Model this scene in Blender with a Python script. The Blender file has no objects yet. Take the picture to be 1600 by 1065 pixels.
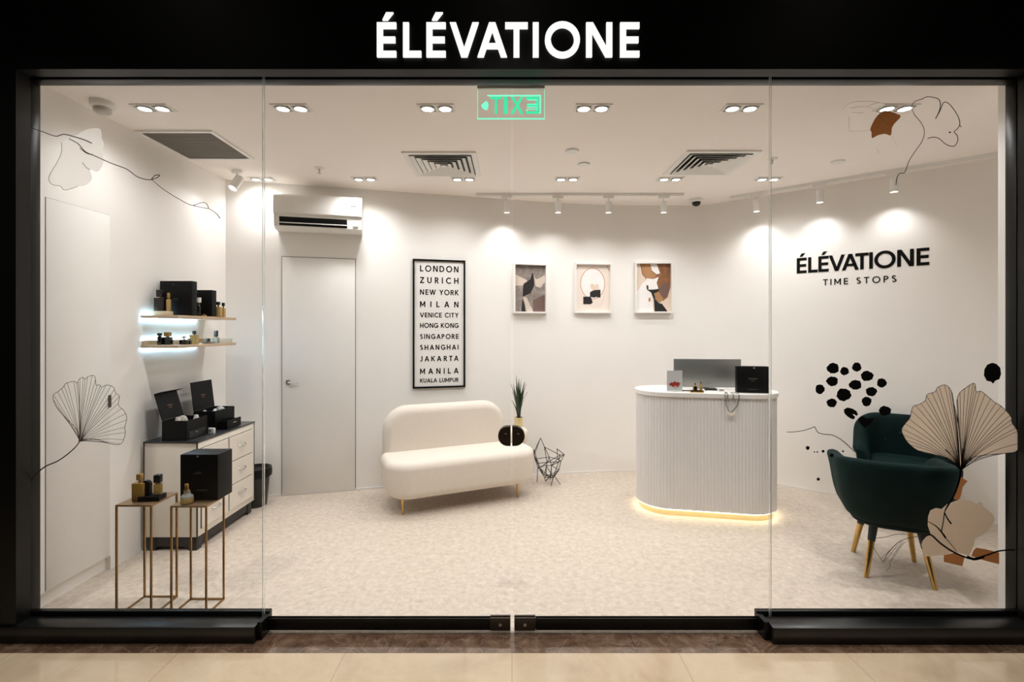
import bpy, bmesh, math, random
from mathutils import Vector, Matrix
random.seed(7)
PI = math.pi
SC = bpy.context.scene
COL = SC.collection

# ------------------------------------------------------------------ camera, world, exposure
H = 1.55            # camera height
F = 760.0           # focal length in px of the 1600 px wide frame
VX, VY = 800.0, 515.0
CEIL = 2.911
cam_d = bpy.data.cameras.new('camera'); cam = bpy.data.objects.new('camera', cam_d); COL.objects.link(cam)
cam.location = (0, 0, H); cam.rotation_euler = (PI/2, 0, 0)
cam_d.sensor_width = 36; cam_d.lens = 36*F/1600; cam_d.shift_x = 0; cam_d.shift_y = -17.5/1600
cam_d.clip_start = 0.05
SC.camera = cam
SC.view_settings.view_transform = 'Standard'; SC.view_settings.look = 'None'
SC.view_settings.gamma = 1; SC.view_settings.use_curve_mapping = False
SC.view_settings.exposure = 0.0
SC.cycles.use_denoising = True
SC.cycles.max_bounces = 14; SC.cycles.diffuse_bounces = 7; SC.cycles.transparent_max_bounces = 24
SC.cycles.caustics_reflective = False; SC.cycles.caustics_refractive = False
SC.cycles.sample_clamp_indirect = 6
W = bpy.data.worlds.new('mall_dusk'); SC.world = W; W.use_nodes = True
W.node_tree.nodes['Background'].inputs[0].default_value = (.9, .85, .78, 1)
W.node_tree.nodes['Background'].inputs[1].default_value = 0.012
P_DOWN = 21.5       # W of one downlight lamp
P_TRACK = 9.0
WARM = (1.0, .94, .87)
NEUT = (1.0, .99, .985)

def spot(name, loc, target, power, parent, size=1.5, blend=.6, color=WARM, radius=.025):
    d = bpy.data.lights.new(name, 'SPOT'); d.energy = power; d.spot_size = size; d.spot_blend = blend
    d.color = color; d.shadow_soft_size = radius
    o = bpy.data.objects.new(name, d); COL.objects.link(o)
    o.parent = parent
    o.location = loc
    o.rotation_euler = (Vector(target)-Vector(loc)).to_track_quat('-Z', 'Y').to_euler()
    return o

# ------------------------------------------------------------------ helpers
def lin(c):
    c = c/255.0
    return c/12.92 if c <= .04045 else ((c+.055)/1.055)**2.4
def RGB(r, g, b): return (lin(r), lin(g), lin(b), 1)

def at(px, py, y): return Vector(((px-VX)*y/F, y, H-(py-VY)*y/F))
def fl(px, py):
    y = F*H/(py-VY); return Vector(((px-VX)*y/F, y, 0))
def cl(px, py):
    y = F*(CEIL-H)/(VY-py); return Vector(((px-VX)*y/F, y, CEIL))

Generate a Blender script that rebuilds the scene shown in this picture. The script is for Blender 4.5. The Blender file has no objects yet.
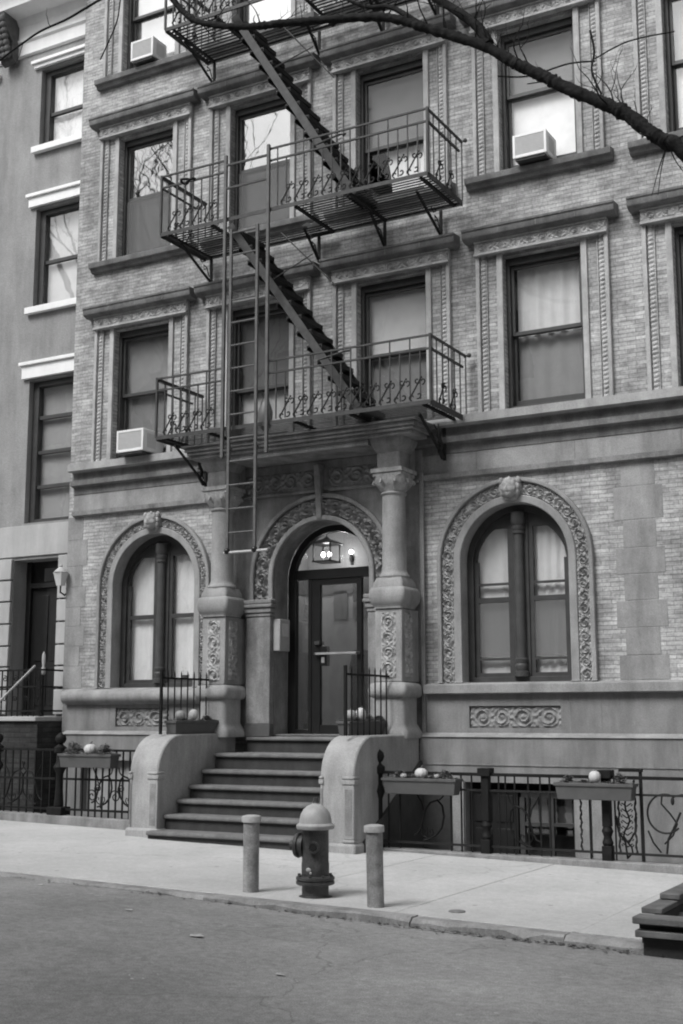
import bpy, math, random
import numpy as np
from mathutils import Matrix, Vector
random.seed(7); np.random.seed(7)
PI = math.pi
sc = bpy.context.scene
COL = sc.collection
# ------------------------------------------------------------ camera, sky, sun, exposure
cam_d = bpy.data.cameras.new("camera"); cam = bpy.data.objects.new("camera", cam_d); COL.objects.link(cam)
sc.camera = cam
RGT = Vector((0.872937, 0.487831, -0.001537)); UPV = Vector((0.079846, -0.139770, 0.986960)); FWD = Vector((-0.481255, 0.861676, 0.160961))
m3 = Matrix((RGT, UPV, -FWD)).transposed()
cam.matrix_world = Matrix.Translation((0, 0, 1.58)) @ m3.to_4x4()
cam_d.sensor_fit = 'VERTICAL'; cam_d.sensor_height = 36.0; cam_d.lens = 1250.0 / 1024.0 * 36.0
cam_d.clip_start = 0.05; cam_d.clip_end = 600
SUN_EL, SUN_AZ = math.radians(50), math.radians(200)      # azimuth from +Y towards +X
world = bpy.data.worlds.new("World"); sc.world = world; world.use_nodes = True
wn = world.node_tree.nodes; wl = world.node_tree.links; wn.clear()
sky = wn.new('ShaderNodeTexSky'); sky.sky_type = 'NISHITA'; sky.sun_disc = False
sky.sun_elevation = SUN_EL; sky.sun_rotation = SUN_AZ; sky.air_density = 1.0; sky.dust_density = 3.0; sky.ozone_density = 1.0
bw = wn.new('ShaderNodeRGBToBW'); bg = wn.new('ShaderNodeBackground'); wo = wn.new('ShaderNodeOutputWorld')
bg.inputs['Strength'].default_value = 0.10
wl.new(sky.outputs[0], bw.inputs[0]); wl.new(bw.outputs[0], bg.inputs['Color']); wl.new(bg.outputs[0], wo.inputs['Surface'])
sun_d = bpy.data.lights.new("sun", 'SUN'); sun_d.energy = 1.2; sun_d.angle = math.radians(24); sun_d.color = (1, 1, 1)
sun = bpy.data.objects.new("sun", sun_d); COL.objects.link(sun)
sdir = Vector((math.sin(SUN_AZ) * math.cos(SUN_EL), math.cos(SUN_AZ) * math.cos(SUN_EL), math.sin(SUN_EL)))
sun.rotation_euler = sdir.to_track_quat('Z', 'Y').to_euler()
vs = sc.view_settings; vs.view_transform = 'Standard'; vs.look = 'None'; vs.gamma = 1.0; vs.use_curve_mapping = False
vs.exposure = 1.17
try:
    sc.cycles.filter_width = 2.0; sc.cycles.max_bounces = 8; sc.cycles.transparent_max_bounces = 12; sc.cycles.use_denoising = True
except Exception: pass

# ------------------------------------------------------------ materials
MATS = {}
def mat(name, v, rough=0.8, var=0.12, scale=3.0, bump=0.0, bscale=60.0, metallic=0.0, spec=0.4, stain=0.0, grain=0.0):
    if name in MATS: return MATS[name]
    m = bpy.data.materials.new(name); m.use_nodes = True; N = m.node_tree.nodes; L = m.node_tree.links
    b = N['Principled BSDF']; b.inputs['Roughness'].default_value = rough; b.inputs['Metallic'].default_value = metallic
    b.inputs['Specular IOR Level'].default_value = spec
    geo = N.new('ShaderNodeNewGeometry')
    nz = N.new('ShaderNodeTexNoise'); nz.inputs['Scale'].default_value = scale; nz.inputs['Detail'].default_value = 7; nz.inputs['Roughness'].default_value = .62
    L.new(geo.outputs['Position'], nz.inputs['Vector'])
    mr = N.new('ShaderNodeMapRange'); mr.inputs[1].default_value = .3; mr.inputs[2].default_value = .7
    mr.inputs[3].default_value = v * (1 - var); mr.inputs[4].default_value = v * (1 + var)
    L.new(nz.outputs[0], mr.inputs[0]); out = mr.outputs[0]
    if stain:      # run-down streaks and blotches of dirt that belong to the stone
        mp = N.new('ShaderNodeMapping'); mp.inputs['Scale'].default_value = (2.6, 2.6, .45); L.new(geo.outputs['Position'], mp.inputs[0])
        n2 = N.new('ShaderNodeTexNoise'); n2.inputs['Scale'].default_value = 1.3; n2.inputs['Detail'].default_value = 8; n2.inputs['Roughness'].default_value = .7
        L.new(mp.outputs[0], n2.inputs['Vector'])
        r2 = N.new('ShaderNodeMapRange'); r2.inputs[1].default_value = .42; r2.inputs[2].default_value = .68; r2.inputs[3].default_value = 1.0; r2.inputs[4].default_value = 1 - stain
        L.new(n2.outputs[0], r2.inputs[0]); mm = N.new('ShaderNodeMath'); mm.operation = 'MULTIPLY'; L.new(out, mm.inputs[0]); L.new(r2.outputs[0], mm.inputs[1]); out = mm.outputs[0]
    if grain:
        n3 = N.new('ShaderNodeTexNoise'); n3.inputs['Scale'].default_value = 90; n3.inputs['Detail'].default_value = 3
        L.new(geo.outputs['Position'], n3.inputs['Vector'])
        r3 = N.new('ShaderNodeMapRange'); r3.inputs[1].default_value = .3; r3.inputs[2].default_value = .7; r3.inputs[3].default_value = 1 - grain; r3.inputs[4].default_value = 1 + grain
        L.new(n3.outputs[0], r3.inputs[0]); mm = N.new('ShaderNodeMath'); mm.operation = 'MULTIPLY'; L.new(out, mm.inputs[0]); L.new(r3.outputs[0], mm.inputs[1]); out = mm.outputs[0]
    L.new(out, b.inputs['Base Color'])
    if bump:
        nb = N.new('ShaderNodeTexNoise'); nb.inputs['Scale'].default_value = bscale; nb.inputs['Detail'].default_value = 4
        L.new(geo.outputs['Position'], nb.inputs['Vector'])
        bp = N.new('ShaderNodeBump'); bp.inputs['Strength'].default_value = bump; bp.inputs['Distance'].default_value = .01
        L.new(nb.outputs[0], bp.inputs['Height']); L.new(bp.outputs[0], b.inputs['Normal'])
    MATS[name] = m; return m

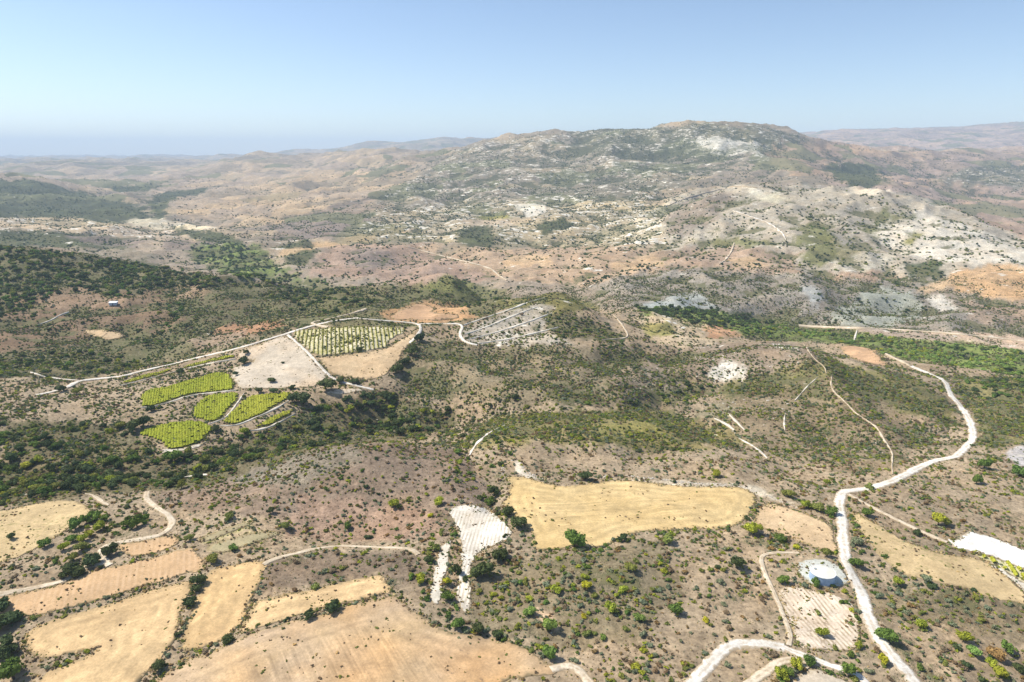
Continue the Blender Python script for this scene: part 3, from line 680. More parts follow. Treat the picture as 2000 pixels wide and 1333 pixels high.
def soil(name, ca, cb, rows=None, road_=False, rowcol=None, rowamt=.5, weeds=.0, weedcol=lin(120, 118, 66), patch=18.0, streak=None, cc=None):
    """field surface. rows = (angle, spacing m); streak = angle of fine drill marks"""
    m = bpy.data.materials.new(name); nt, b = nodes_of(m); q = NB(nt)
    p = q.pos()
    f = q.ramp(q.noise(p, 1 / patch, 5, .62), .34, .66)
    colr = q.mix(f, ca, cb)
    if cc: colr = q.mix(q.ramp(q.noise(q.pos(1.1), 1 / (patch * 1.9), 3, .5), .48, .68), colr, cc)
    fine = q.ramp(q.noise(p, 1 / .8, 4, .7), .3, .7, .80, 1.18)
    mid = q.ramp(q.noise(p, 1 / 4.0, 3, .6), .3, .7, .90, 1.10)
    v = q.math('MULTIPLY', q.math('MULTIPLY', fine, mid), q.ramp(q.noise(p, 1 / 16.0, 4, .65), .32, .68, .86, 1.12))
    if streak is not None:
        sn = q.noise(q.pos(streak, (1 / 1.1, 1 / 40.0, 1 / 30.0)), 1.0, 4, .65)
        ai = q.n('ShaderNodeAttribute'); ai.attribute_name = 'inset'
        wob = q.math('ADD', ai.outputs['Fac'], q.math('MULTIPLY', q.noise(p, 1 / 18.0, 2), 5.0))
        hs = q.math('SINE', q.math('MULTIPLY', wob, 2 * math.pi / 4.6), 0)
        hl = q.math('ADD', .99, q.math('MULTIPLY', q.math('MULTIPLY', hs, q.ramp(q.noise(p, 1 / 12.0, 3), .36, .6)), .12))
        inner = q.ramp(wob, 13.0, 17.0)
        lanes = q.math('SINE', q.math('MULTIPLY', q.noise(q.pos(streak, (1 / 9.0, 1 / 300.0, 1 / 300.0)), 1.0, 2, .5), 60.0), 0)
        sv = q.math('MULTIPLY', q.ramp(sn, .32, .68, .80, 1.17), q.math('ADD', 1.0, q.math('MULTIPLY', lanes, .04)))
        mm = q.n('ShaderNodeMix'); mm.data_type = 'FLOAT'; q.l(inner, mm.inputs[0]); q.l(hl, mm.inputs[2]); q.l(sv, mm.inputs[3])
        v = q.math('MULTIPLY', v, mm.outputs[0])
    vc = q.n('ShaderNodeCombineColor'); [q.l(v, vc.inputs[i]) for i in range(3)]
    colr = q.mix(1.0, colr, vc.outputs[0], 'MULTIPLY')
    if rows:
        w = q.n('ShaderNodeTexWave'); w.wave_type = 'BANDS'; w.bands_direction = 'X'
        q.l(q.pos(rows[0], (1, 1, 1)), w.inputs['Vector'])
        w.inputs['Scale'].default_value = 2 * math.pi / rows[1] / 20.0
        w.inputs['Distortion'].default_value = rows[2] if len(rows) > 2 else 1.2
        w.inputs['Detail'].default_value = 3; w.inputs['Detail Scale'].default_value = .25
        br = q.ramp(q.noise(p, 1 / 6.0, 3), .35, .6)
        colr = q.mix(q.math('MULTIPLY', q.math('MULTIPLY', q.ramp(w.outputs['Fac'], .35, .75), br), rowamt), colr, rowcol)
    if weeds:
        wn_ = q.noise(p, 1 / 2.4, 5, .7); wb = q.noise(p, 1 / 25.0, 3, .6)
        wf = q.ramp(q.math('ADD', q.math('MULTIPLY', wn_, .6), q.math('MULTIPLY', wb, .4)), .64 - .18 * weeds, .70 - .18 * weeds, 0, .8)
        colr = q.mix(wf, colr, weedcol)
    if not road_:
        ar = q.n('ShaderNodeAttribute'); ar.attribute_name = 'rim'
        rf = q.ramp(q.math('ADD', q.math('MULTIPLY', ar.outputs['Fac'], .62), q.math('ADD', q.math('MULTIPLY', q.noise(p, 1 / 1.6, 4, .7), .5), q.math('MULTIPLY', q.noise(p, 1 / 11.0, 3, .6), .5))), .78, 1.0, 0, .8)
        colr = q.mix(rf, colr, q.mix(q.noise(p, 1 / 3.0, 3), lin(160, 140, 108), lin(134, 120, 86)))
    if road_:
        aa = q.n('ShaderNodeAttribute'); aa.attribute_name = 'across'; ab = q.math('ABSOLUTE', aa.outputs['Fac'], 0)
        en = q.noise(p, 1 / 2.2, 4, .7); lo = q.noise(p, 1 / 14.0, 3, .6)
        edge = q.ramp(q.math('ADD', q.math('MULTIPLY', ab, .55), en), .84, 1.02, 0, .85)
        mid_ = q.math('MULTIPLY', q.ramp(ab, .34, .16), q.ramp(q.math('ADD', en, q.math('MULTIPLY', lo, .7)), .78, .96, 0, road_))
        colr = q.mix(q.math('MAXIMUM', edge, mid_), colr, lin(170, 150, 120))
    q.l(colr, b.inputs['Base Color'])
    bp = q.n('ShaderNodeBump'); bp.inputs['Strength'].default_value = .35; bp.inputs['Distance'].default_value = .25
    q.l(v, bp.inputs['Height']); q.l(bp.outputs[0], b.inputs['Normal'])
    return m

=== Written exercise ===
Please quote exactly the run of lines that starts the entries and ends at the line containing "NEUT = (1.0, .99, .985)", leaving out every picture.

=== Final result ===
Model this scene in Blender with a Python script. The Blender file has no objects yet. Take the picture to be 1600 by 1065 pixels.
import bpy, bmesh, math, random
from mathutils import Vector, Matrix
random.seed(7)
PI = math.pi
SC = bpy.context.scene
COL = SC.collection

# ------------------------------------------------------------------ camera, world, exposure
H = 1.55            # camera height
F = 760.0           # focal length in px of the 1600 px wide frame
VX, VY = 800.0, 515.0
CEIL = 2.911
cam_d = bpy.data.cameras.new('camera'); cam = bpy.data.objects.new('camera', cam_d); COL.objects.link(cam)
cam.location = (0, 0, H); cam.rotation_euler = (PI/2, 0, 0)
cam_d.sensor_width = 36; cam_d.lens = 36*F/1600; cam_d.shift_x = 0; cam_d.shift_y = -17.5/1600
cam_d.clip_start = 0.05
SC.camera = cam
SC.view_settings.view_transform = 'Standard'; SC.view_settings.look = 'None'
SC.view_settings.gamma = 1; SC.view_settings.use_curve_mapping = False
SC.view_settings.exposure = 0.0
SC.cycles.use_denoising = True
SC.cycles.max_bounces = 14; SC.cycles.diffuse_bounces = 7; SC.cycles.transparent_max_bounces = 24
SC.cycles.caustics_reflective = False; SC.cycles.caustics_refractive = False
SC.cycles.sample_clamp_indirect = 6
W = bpy.data.worlds.new('mall_dusk'); SC.world = W; W.use_nodes = True
W.node_tree.nodes['Background'].inputs[0].default_value = (.9, .85, .78, 1)
W.node_tree.nodes['Background'].inputs[1].default_value = 0.012
P_DOWN = 21.5       # W of one downlight lamp
P_TRACK = 9.0
WARM = (1.0, .94, .87)
NEUT = (1.0, .99, .985)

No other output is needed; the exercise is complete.